» **PROVIDED MATERIAL**:

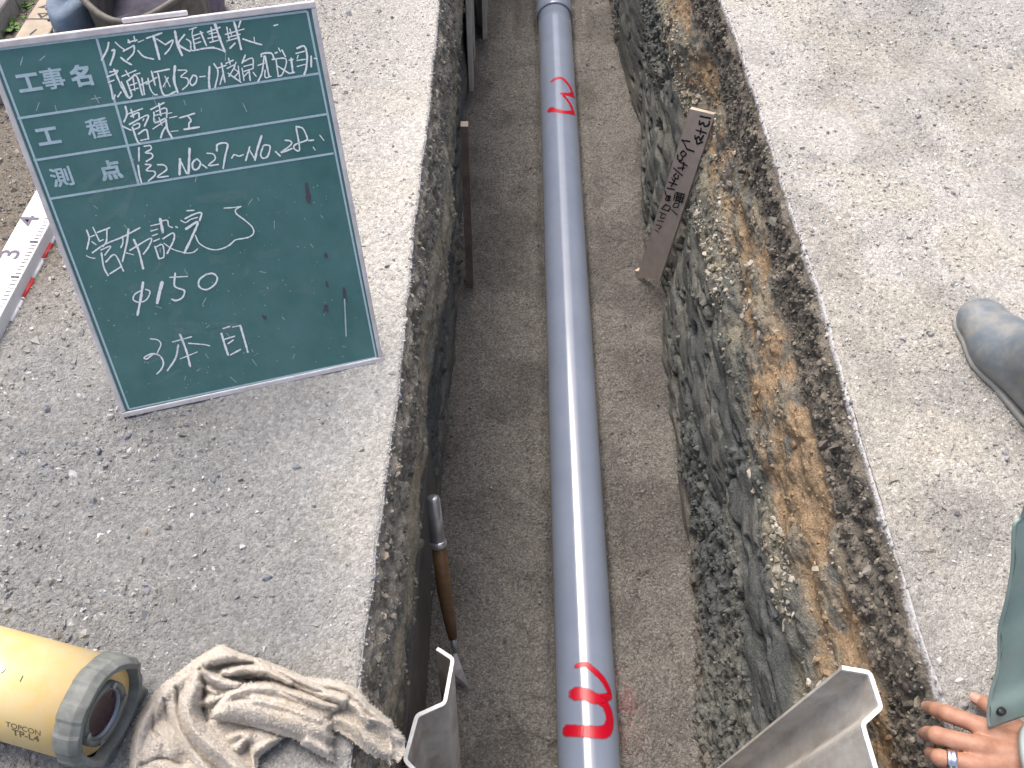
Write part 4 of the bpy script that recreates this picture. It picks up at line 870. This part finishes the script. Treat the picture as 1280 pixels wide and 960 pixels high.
# ---------------------------------------------------------------- towel
def seg_dist(x, y, pl):
    best = np.full(x.shape, 1e9)
    for (ax_, ay_), (bx_, by_) in zip(pl[:-1], pl[1:]):
        dx, dy = bx_ - ax_, by_ - ay_; t = np.clip(((x - ax_) * dx + (y - ay_) * dy) / (dx * dx + dy * dy + 1e-9), 0, 1)
        best = np.minimum(best, np.hypot(x - ax_ - t * dx, y - ay_ - t * dy))
    return best
def inside(x, y, poly):
    r = np.zeros(x.shape, bool); n = len(poly)
    for i in range(n):
        (x1, y1), (x2, y2) = poly[i], poly[(i + 1) % n]
        if y1 == y2: continue
        c = ((y1 > y) != (y2 > y)) & (x < (x2 - x1) * (y - y1) / (y2 - y1) + x1); r ^= c
    return r
TZ = lambda P: [(160 + a / 3.556, 790 + b / 3.556) for a, b in P]
def cloth(outline, ridges, base, jag=0, zfun=None, creases=(), step=1.2, seed=0):
    """one sheet of the towel: its folds are ridge lines (polyline, radius px, height m) over a base height"""
    P = TZ(catmull(outline + outline[:1], 4)[:-1] if jag == 0 else outline); P = [tuple(p) for p in P]
    xs = np.arange(min(p[0] for p in P) - 3, max(p[0] for p in P) + 3, step); yv = np.arange(min(p[1] for p in P) - 3, max(p[1] for p in P) + 3, step)
    X, Y = np.meshgrid(xs, yv)
    Xj = X + 2.2 * (fbm(X * .16, Y * .16, 3, 201 + seed) - .5); Yj = Y + 2.2 * (fbm(X * .16 + 9, Y * .16, 3, 203 + seed) - .5)
    ins = inside(Xj, Yj, P); de = seg_dist(X, Y, P + P[:1])
    acc = np.zeros_like(X)
    for pl, r, h in ridges:
        d = seg_dist(Xj, Yj, TZ(catmull(pl, 5))); acc += (h * np.exp(-(d / (1.05 * r / 3.556)) ** 2)) ** 3
    h = acc ** (1 / 3)
    for pl, r, dep in creases:
        d = seg_dist(Xj, Yj, TZ(catmull(pl, 5))); h = h - dep * np.exp(-(d / (r / 3.556)) ** 2)
    h = h + .006 * (fbm(X * .045, Y * .045, 2, 205 + seed) - .5) + .0034 * (fbm(X * .42, Y * .42, 2, 207 + seed, .9) - .5)
    z = .012 + base * (.55 + .45 * sstep(0, 10, de)) + .82 * h * sstep(-1, 9, de) + (base > .015) * 0
    if zfun is not None: z = z + zfun(X, Y)
    keep = ins
    idx = np.full(X.shape, -1); idx[keep] = np.arange(keep.sum())
    V = np.array([on_z(a, b, c) for a, b, c in zip(X[keep], Y[keep], z[keep])])
    q = np.stack([idx[:-1, :-1], idx[1:, :-1], idx[1:, 1:], idx[:-1, 1:]], -1).reshape(-1, 4); q = q[(q >= 0).all(1)]
    return V, q
L0 = cloth([(0, 720), (2, 600), (8, 500), (30, 400), (75, 320), (130, 250), (240, 160), (330, 95), (420, 55), (500, 90), (600, 118), (700, 158), (790, 193), (900, 208), (985, 235), (1000, 330), (900, 420), (690, 470), (640, 510), (578, 560), (575, 640), (580, 720)],
           [([(20, 700), (30, 560), (60, 420), (150, 290), (300, 160), (420, 85)], 42, .030), ([(325, 175), (285, 260), (265, 340), (290, 430), (390, 520), (480, 600), (560, 690)], 40, .048), ([(215, 230), (200, 330), (240, 450), (330, 580), (400, 700)], 30, .022),
            ([(340, 140), (450, 105), (580, 118), (720, 195), (850, 265), (960, 300)], 32, .046), ([(430, 185), (520, 165), (620, 178), (720, 225)], 22, .046), ([(330, 175), (400, 215), (480, 235)], 26, .044), ([(335, 240), (390, 270)], 14, .03), ([(330, 315), (420, 288)], 20, .030), ([(90, 560), (150, 470), (190, 520)], 55, .026), ([(60, 660), (150, 610), (260, 640)], 40, .022), ([(600, 150), (760, 215), (900, 235)], 26, .030)], .004,
           creases=[([(322, 168), (340, 250), (335, 330), (350, 390)], 13, .022), ([(350, 160), (420, 150), (560, 135)], 9, .012), ([(425, 195), (500, 212), (600, 212), (730, 245)], 9, .020), ([(215, 250), (225, 350), (260, 460), (340, 560), (430, 640)], 10, .014), ([(120, 300), (110, 420), (140, 470)], 9, .008), ([(640, 160), (760, 230), (860, 270)], 8, .014), ([(60, 590), (150, 560), (240, 590)], 8, .008), ([(160, 300), (180, 400)], 8, .008)])
L1 = cloth([(760, 200), (900, 206), (1000, 235), (1052, 280), (1085, 325), (1130, 355), (1180, 395), (1190, 425), (1235, 470), (1232, 545), (1200, 578), (1172, 560), (1168, 600), (1150, 566), (1105, 560), (1060, 538), (1000, 488), (930, 440), (860, 420), (800, 330)],
           [([(800, 230), (950, 245), (1080, 340), (1200, 460)], 30, .030), ([(930, 380), (1020, 430), (1100, 500), (1160, 560)], 26, .016), ([(940, 300), (1010, 330), (1060, 400)], 18, .026), ([(1040, 375), (1120, 400), (1200, 440)], 14, .022), ([(1160, 450), (1175, 560)], 12, .014)], .006, jag=1,
           zfun=lambda X, Y: -.030 * sstep(445, 505, X + .35 * (Y - 900)), seed=3)
L2 = cloth([(372, 345), (400, 300), (440, 255), (520, 222), (640, 215), (760, 252), (880, 288), (990, 312), (975, 325), (985, 332), (955, 345), (960, 358), (925, 372), (915, 385), (922, 410), (908, 440), (920, 470), (905, 500), (925, 525), (912, 545), (926, 582), (890, 572), (850, 548), (765, 505), (762, 485), (690, 463), (560, 425), (450, 402), (362, 388)],
           [([(420, 290), (520, 245), (650, 245), (780, 290), (950, 330)], 34, .026), ([(390, 360), (480, 330), (600, 350), (760, 400), (900, 440)], 48, .024), ([(800, 480), (910, 550)], 36, .012), ([(560, 300), (700, 330), (850, 390)], 24, .030)], .032, jag=1,
           zfun=lambda X, Y: -.020 * sstep(370, 430, X), seed=5,
           creases=[([(470, 300), (600, 300), (760, 350), (900, 390)], 9, .008), ([(500, 390), (640, 420), (780, 470)], 9, .008), ([(680, 260), (800, 320), (900, 350)], 7, .006)])
L3 = cloth([(425, 465), (455, 435), (520, 425), (600, 430), (690, 468), (660, 500), (575, 560), (582, 640), (545, 640), (542, 560), (535, 500), (500, 570), (450, 530)],
           [([(440, 470), (510, 445), (535, 480)], 22, .022), ([(535, 470), (545, 540), (560, 620)], 14, .020), ([(480, 520), (520, 480)], 18, .018), ([(560, 530), (640, 490), (685, 470)], 16, .010)], .016, jag=1, seed=7)
Vt = []; Ft = []; o_ = 0
for v, q in (L0, L1, L2, L3): Vt.append(v); Ft.append(q + o_); o_ += len(v)
tw = link('towel', np_mesh('towel', np.concatenate(Vt), np.concatenate(Ft)), m_towel, smooth=True)
md = tw.modifiers.new('thickness', 'SOLIDIFY'); md.thickness = .0028; md.offset = -1
tag(tw, 'crumpled beige terry towel draped over the trench edge', 'towel')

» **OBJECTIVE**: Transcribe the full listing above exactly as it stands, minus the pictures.

» **EXERCISE ANSWER**:
Write part 4 of the bpy script that recreates this picture. It picks up at line 870. This part finishes the script. Treat the picture as 1280 pixels wide and 960 pixels high.
# ---------------------------------------------------------------- towel
def seg_dist(x, y, pl):
    best = np.full(x.shape, 1e9)
    for (ax_, ay_), (bx_, by_) in zip(pl[:-1], pl[1:]):
        dx, dy = bx_ - ax_, by_ - ay_; t = np.clip(((x - ax_) * dx + (y - ay_) * dy) / (dx * dx + dy * dy + 1e-9), 0, 1)
        best = np.minimum(best, np.hypot(x - ax_ - t * dx, y - ay_ - t * dy))
    return best
def inside(x, y, poly):
    r = np.zeros(x.shape, bool); n = len(poly)
    for i in range(n):
        (x1, y1), (x2, y2) = poly[i], poly[(i + 1) % n]
        if y1 == y2: continue
        c = ((y1 > y) != (y2 > y)) & (x < (x2 - x1) * (y - y1) / (y2 - y1) + x1); r ^= c
    return r
TZ = lambda P: [(160 + a / 3.556, 790 + b / 3.556) for a, b in P]
def cloth(outline, ridges, base, jag=0, zfun=None, creases=(), step=1.2, seed=0):
    """one sheet of the towel: its folds are ridge lines (polyline, radius px, height m) over a base height"""
    P = TZ(catmull(outline + outline[:1], 4)[:-1] if jag == 0 else outline); P = [tuple(p) for p in P]
    xs = np.arange(min(p[0] for p in P) - 3, max(p[0] for p in P) + 3, step); yv = np.arange(min(p[1] for p in P) - 3, max(p[1] for p in P) + 3, step)
    X, Y = np.meshgrid(xs, yv)
    Xj = X + 2.2 * (fbm(X * .16, Y * .16, 3, 201 + seed) - .5); Yj = Y + 2.2 * (fbm(X * .16 + 9, Y * .16, 3, 203 + seed) - .5)
    ins = inside(Xj, Yj, P); de = seg_dist(X, Y, P + P[:1])
    acc = np.zeros_like(X)
    for pl, r, h in ridges:
        d = seg_dist(Xj, Yj, TZ(catmull(pl, 5))); acc += (h * np.exp(-(d / (1.05 * r / 3.556)) ** 2)) ** 3
    h = acc ** (1 / 3)
    for pl, r, dep in creases:
        d = seg_dist(Xj, Yj, TZ(catmull(pl, 5))); h = h - dep * np.exp(-(d / (r / 3.556)) ** 2)
    h = h + .006 * (fbm(X * .045, Y * .045, 2, 205 + seed) - .5) + .0034 * (fbm(X * .42, Y * .42, 2, 207 + seed, .9) - .5)
    z = .012 + base * (.55 + .45 * sstep(0, 10, de)) + .82 * h * sstep(-1, 9, de) + (base > .015) * 0
    if zfun is not None: z = z + zfun(X, Y)
    keep = ins
    idx = np.full(X.shape, -1); idx[keep] = np.arange(keep.sum())
    V = np.array([on_z(a, b, c) for a, b, c in zip(X[keep], Y[keep], z[keep])])
    q = np.stack([idx[:-1, :-1], idx[1:, :-1], idx[1:, 1:], idx[:-1, 1:]], -1).reshape(-1, 4); q = q[(q >= 0).all(1)]
    return V, q
L0 = cloth([(0, 720), (2, 600), (8, 500), (30, 400), (75, 320), (130, 250), (240, 160), (330, 95), (420, 55), (500, 90), (600, 118), (700, 158), (790, 193), (900, 208), (985, 235), (1000, 330), (900, 420), (690, 470), (640, 510), (578, 560), (575, 640), (580, 720)],
           [([(20, 700), (30, 560), (60, 420), (150, 290), (300, 160), (420, 85)], 42, .030), ([(325, 175), (285, 260), (265, 340), (290, 430), (390, 520), (480, 600), (560, 690)], 40, .048), ([(215, 230), (200, 330), (240, 450), (330, 580), (400, 700)], 30, .022),
            ([(340, 140), (450, 105), (580, 118), (720, 195), (850, 265), (960, 300)], 32, .046), ([(430, 185), (520, 165), (620, 178), (720, 225)], 22, .046), ([(330, 175), (400, 215), (480, 235)], 26, .044), ([(335, 240), (390, 270)], 14, .03), ([(330, 315), (420, 288)], 20, .030), ([(90, 560), (150, 470), (190, 520)], 55, .026), ([(60, 660), (150, 610), (260, 640)], 40, .022), ([(600, 150), (760, 215), (900, 235)], 26, .030)], .004,
           creases=[([(322, 168), (340, 250), (335, 330), (350, 390)], 13, .022), ([(350, 160), (420, 150), (560, 135)], 9, .012), ([(425, 195), (500, 212), (600, 212), (730, 245)], 9, .020), ([(215, 250), (225, 350), (260, 460), (340, 560), (430, 640)], 10, .014), ([(120, 300), (110, 420), (140, 470)], 9, .008), ([(640, 160), (760, 230), (860, 270)], 8, .014), ([(60, 590), (150, 560), (240, 590)], 8, .008), ([(160, 300), (180, 400)], 8, .008)])
L1 = cloth([(760, 200), (900, 206), (1000, 235), (1052, 280), (1085, 325), (1130, 355), (1180, 395), (1190, 425), (1235, 470), (1232, 545), (1200, 578), (1172, 560), (1168, 600), (1150, 566), (1105, 560), (1060, 538), (1000, 488), (930, 440), (860, 420), (800, 330)],
           [([(800, 230), (950, 245), (1080, 340), (1200, 460)], 30, .030), ([(930, 380), (1020, 430), (1100, 500), (1160, 560)], 26, .016), ([(940, 300), (1010, 330), (1060, 400)], 18, .026), ([(1040, 375), (1120, 400), (1200, 440)], 14, .022), ([(1160, 450), (1175, 560)], 12, .014)], .006, jag=1,
           zfun=lambda X, Y: -.030 * sstep(445, 505, X + .35 * (Y - 900)), seed=3)
L2 = cloth([(372, 345), (400, 300), (440, 255), (520, 222), (640, 215), (760, 252), (880, 288), (990, 312), (975, 325), (985, 332), (955, 345), (960, 358), (925, 372), (915, 385), (922, 410), (908, 440), (920, 470), (905, 500), (925, 525), (912, 545), (926, 582), (890, 572), (850, 548), (765, 505), (762, 485), (690, 463), (560, 425), (450, 402), (362, 388)],
           [([(420, 290), (520, 245), (650, 245), (780, 290), (950, 330)], 34, .026), ([(390, 360), (480, 330), (600, 350), (760, 400), (900, 440)], 48, .024), ([(800, 480), (910, 550)], 36, .012), ([(560, 300), (700, 330), (850, 390)], 24, .030)], .032, jag=1,
           zfun=lambda X, Y: -.020 * sstep(370, 430, X), seed=5,
           creases=[([(470, 300), (600, 300), (760, 350), (900, 390)], 9, .008), ([(500, 390), (640, 420), (780, 470)], 9, .008), ([(680, 260), (800, 320), (900, 350)], 7, .006)])
L3 = cloth([(425, 465), (455, 435), (520, 425), (600, 430), (690, 468), (660, 500), (575, 560), (582, 640), (545, 640), (542, 560), (535, 500), (500, 570), (450, 530)],
           [([(440, 470), (510, 445), (535, 480)], 22, .022), ([(535, 470), (545, 540), (560, 620)], 14, .020), ([(480, 520), (520, 480)], 18, .018), ([(560, 530), (640, 490), (685, 470)], 16, .010)], .016, jag=1, seed=7)
Vt = []; Ft = []; o_ = 0
for v, q in (L0, L1, L2, L3): Vt.append(v); Ft.append(q + o_); o_ += len(v)
tw = link('towel', np_mesh('towel', np.concatenate(Vt), np.concatenate(Ft)), m_towel, smooth=True)
md = tw.modifiers.new('thickness', 'SOLIDIFY'); md.thickness = .0028; md.offset = -1
tag(tw, 'crumpled beige terry towel draped over the trench edge', 'towel')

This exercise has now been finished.